Rounding to D decimals, but keep a minimum of S significant figures

[jgehrcke]

I am looking into combining the decimals=D and sigfigs=S criteria, in a prioritized fashion. Namely: round to D decimals, but keep a minimum of S significant figures.

Say we want to round to two decimals, but we want the result to retain at least two significant figures, e.g. round 1234.56789 to 1234.57 (two decimals, first priority), but round 0.00018793 to 0.00019 (two significant figures).

I read the documentation and played with the API a tiny bit and I believe this requires custom logic and two calls to sigfig.round(). Is that correct? If yes -- is this use case too exotic or should it maybe be supported via an official method, maybe needing only a single call to sigfig.round()?

[jgehrcke]

@MikeBusuttil, I would appreciate your opinion on this, if you find the time!

[MikeBusuttil]

Hey @jgehrcke absolutely and thanks for pinging me. I'm trying to think of a good interface... Perhaps: round(1234.56789, decimals=2, min_sigfigs=2) => 1234.57 round(0.00018793, decimals=2, min_sigfigs=2) => 0.00019 Would that encapsulate what you're looking for? And could you provide more example inputs and outputs?

If you could give me some details on the use case I could better evaluate whether it'd be worth the time investment to implement.

[jgehrcke]

@MikeBusuttil thank you so much for giving this a quick thought!

I do like the min_sigfigs signature.

If we think it's a viable problem statement and that this is actually useful: I would also love to contribute to this project with a PR once we align on the interface! The following might be a super naive implementation:

import sigfig

def round(numberstr, decimals=2, min_sigfig=2):
    # If decimals=2 then the smallest non-zero output value is 0.01. If the
    # result is smaller than that we've cut too much. Then use the sigfigs
    # criterion instead.
    #
    # What's the pattern here for detecting this cutoff criterion?
    #
    # 2 -> 0.01  -> 1/(10**2)
    # 3 -> 0.001 -> 1/(10**3)

    result_dec = sigfig.round(numberstr, decimals=decimals)

    if float(result_dec) < 1.0 / (10**decimals):
        return sigfig.round(numberstr, sigfigs=min_sigfig)

    return result_dec

assert round("12345.6789", decimals=2, min_sigfig=2) == "12345.68"
assert round("0.000056234", decimals=2, min_sigfig=2) == "0.000056"
assert round("0.000056834", decimals=2, min_sigfig=2) == "0.000057"
assert round("12345.6789", decimals=3, min_sigfig=2) == "12345.679"
assert round("0.0000056234", decimals=2, min_sigfig=1) == "0.000006"

Which problems/limitations would this implementation have?

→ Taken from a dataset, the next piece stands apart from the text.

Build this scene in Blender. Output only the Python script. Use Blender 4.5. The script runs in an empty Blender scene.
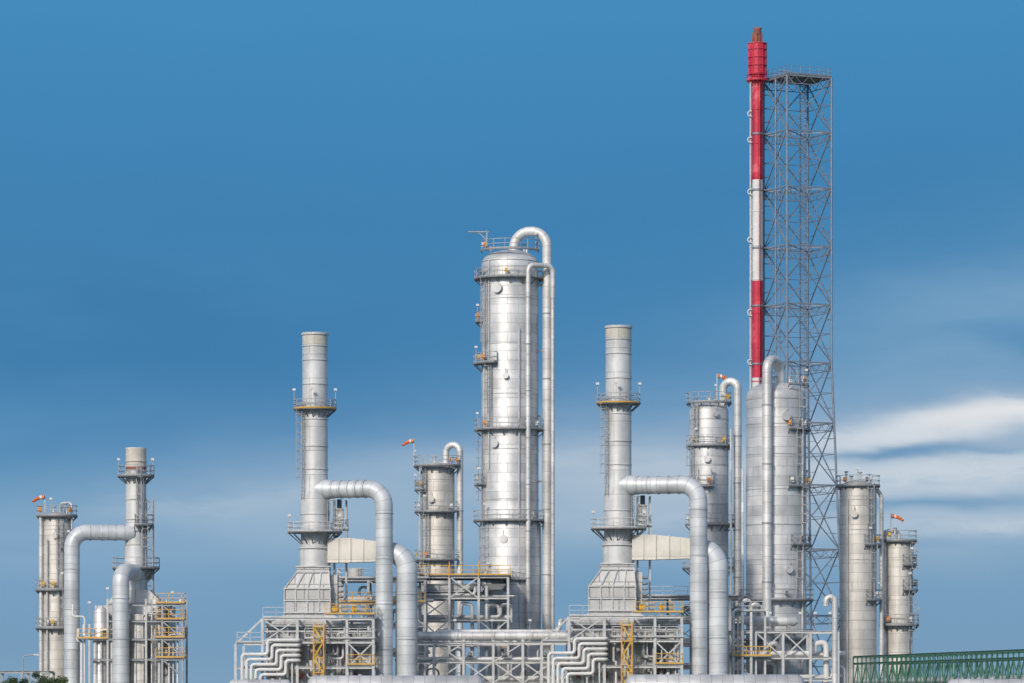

Ah, interesting: if the input has less significant digits than min_sigfigs: error or silent ignore?

[jagerber48]

@jgehrcke I'm also interested in your use case. Why do you need to display number of such wildly varying orders of magnitude using the same formatting configuration? Why do you want to see a minimum of two decimal places? Are there unshown uncertainties going along with these numbers?